We live in a violent, violent culture. The highest-selling video game of all time, Call of Duty: Black Ops, is a celebration of the art of killing. Of the top ten highest grossing games of all time, three are military shooters, and one is "Grand Theft Auto 4" which is a game in which breaking the law is the purpose. Our most popular sport is a bloody, injury-prone, concussion-inducing grudge match so violent that most humans can only play it for 5 or less years. Many athletes are driven literally insane by it. Our national interest in regulating weapons is at an all-time low. Currently popular television shows include Dexter, where the protagonist is a serial killer; Breaking Bad, a show about drug dealing; Sons of Anarchy, a show about a lawless group of motorcyclists, fifty million "crime dramas" that typically have a murder in the first two minutes of the show, and a bevy of other violence-centric programming.
The top 10 movies for 2011 included The Avengers, where superheroes battle aliens and most of New York City is destroyed; The Dark Knight Rises, where once again most of New York is destroyed; The Hunger Games, where children ages 12-18 are forced to murder each other, and Skyfall, where James Bond kills no less than 20 people, the antagonist is stabbed in the back with a knife, and a man is eaten alive by a large lizard.
Look. Violence is part of American culture. It just is. We grow up shooting Nerf guns at each other. We play laser tag. We play paintball. We quote movies like Dirty Harry (the scene before he shoots the bad guy at point blank range, obviously) or Scarface (the scene where he snorts a lethal dose of Coke and then goes on a wild shooting rampage and is violently killed, obviously).

The question is: do you try to legislate around this culture? Do you try to change it? People point to the efficacy of gun laws in Australia (but we are not Australians). People point to the low rate of gun murder in the EU and their gun bans (but we are not the French). America is different. Just ask plucky ex-Brit Andrew Sullivan, who says:
Gun violence is one of those things that an immigrant is first amazed by in America. The second thing a non-American is shocked by is the sheer passion of those who own and use guns in this country.

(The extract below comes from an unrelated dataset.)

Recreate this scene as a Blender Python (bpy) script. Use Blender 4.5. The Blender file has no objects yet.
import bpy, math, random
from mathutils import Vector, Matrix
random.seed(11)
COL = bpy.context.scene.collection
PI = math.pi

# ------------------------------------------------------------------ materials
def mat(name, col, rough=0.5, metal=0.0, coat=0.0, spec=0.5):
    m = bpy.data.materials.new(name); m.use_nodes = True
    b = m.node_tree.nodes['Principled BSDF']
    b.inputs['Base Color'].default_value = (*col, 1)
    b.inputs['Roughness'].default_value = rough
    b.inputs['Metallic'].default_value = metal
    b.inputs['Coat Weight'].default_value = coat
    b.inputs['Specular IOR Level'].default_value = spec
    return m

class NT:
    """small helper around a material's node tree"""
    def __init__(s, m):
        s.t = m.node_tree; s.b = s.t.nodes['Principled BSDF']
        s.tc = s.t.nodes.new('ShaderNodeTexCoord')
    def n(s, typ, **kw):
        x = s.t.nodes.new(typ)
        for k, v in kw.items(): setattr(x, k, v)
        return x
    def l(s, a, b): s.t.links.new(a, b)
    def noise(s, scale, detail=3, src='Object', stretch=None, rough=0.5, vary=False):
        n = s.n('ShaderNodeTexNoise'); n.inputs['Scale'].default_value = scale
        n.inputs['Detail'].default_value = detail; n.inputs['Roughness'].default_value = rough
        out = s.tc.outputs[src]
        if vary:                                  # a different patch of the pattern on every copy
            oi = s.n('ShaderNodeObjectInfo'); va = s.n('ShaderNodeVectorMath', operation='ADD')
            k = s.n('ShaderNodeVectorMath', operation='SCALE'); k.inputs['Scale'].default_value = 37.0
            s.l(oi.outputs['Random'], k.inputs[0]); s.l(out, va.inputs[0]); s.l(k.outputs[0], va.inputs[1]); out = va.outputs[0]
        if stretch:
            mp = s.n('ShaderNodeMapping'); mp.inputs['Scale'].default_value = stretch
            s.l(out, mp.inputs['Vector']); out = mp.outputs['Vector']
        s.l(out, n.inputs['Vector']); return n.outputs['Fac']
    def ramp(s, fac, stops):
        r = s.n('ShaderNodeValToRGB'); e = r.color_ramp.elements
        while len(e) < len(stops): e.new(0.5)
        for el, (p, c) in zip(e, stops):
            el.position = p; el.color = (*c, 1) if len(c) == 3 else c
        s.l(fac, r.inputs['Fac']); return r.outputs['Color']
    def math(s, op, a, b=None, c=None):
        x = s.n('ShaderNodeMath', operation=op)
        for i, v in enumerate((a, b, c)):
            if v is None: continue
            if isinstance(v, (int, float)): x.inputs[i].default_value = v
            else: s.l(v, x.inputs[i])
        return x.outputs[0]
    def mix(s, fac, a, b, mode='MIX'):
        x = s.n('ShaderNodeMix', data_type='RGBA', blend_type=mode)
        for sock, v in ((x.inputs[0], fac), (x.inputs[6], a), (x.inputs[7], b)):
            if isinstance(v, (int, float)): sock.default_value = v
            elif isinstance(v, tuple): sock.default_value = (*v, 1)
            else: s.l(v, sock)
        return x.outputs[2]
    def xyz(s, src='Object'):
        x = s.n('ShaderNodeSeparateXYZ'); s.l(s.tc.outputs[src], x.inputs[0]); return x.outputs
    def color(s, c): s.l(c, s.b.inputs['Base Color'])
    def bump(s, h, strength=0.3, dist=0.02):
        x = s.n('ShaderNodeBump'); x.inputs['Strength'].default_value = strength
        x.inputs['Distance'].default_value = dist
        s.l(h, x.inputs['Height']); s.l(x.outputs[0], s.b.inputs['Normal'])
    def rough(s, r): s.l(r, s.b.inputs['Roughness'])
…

I've come to accept that I am going to witness a debate I find almost absurd in a mind shaped first of all by British culture. I understand the constitutional resonance of an armed citizenry vis-vis its potentially abusive government. And I can also see why this makes America different.
 That's just it: we are Americans. We are violent. Take away the guns and we are still violent Americans. Change us into less violent creatures? That's much harder. Systemic change always is. 

So really there's three options: 1) forcible removal of what the majority of Americans see as an explicit freedom, 2) gradual, difficult cultural change into a more peaceful society, or 3) acknowledg that in America's violent, free culture there will occasionally be psychopaths who get their hands on weapons and perpetrate violent acts and that we as a society are choosing to accept those occasional tragic deaths in exchange for what we consider sacred.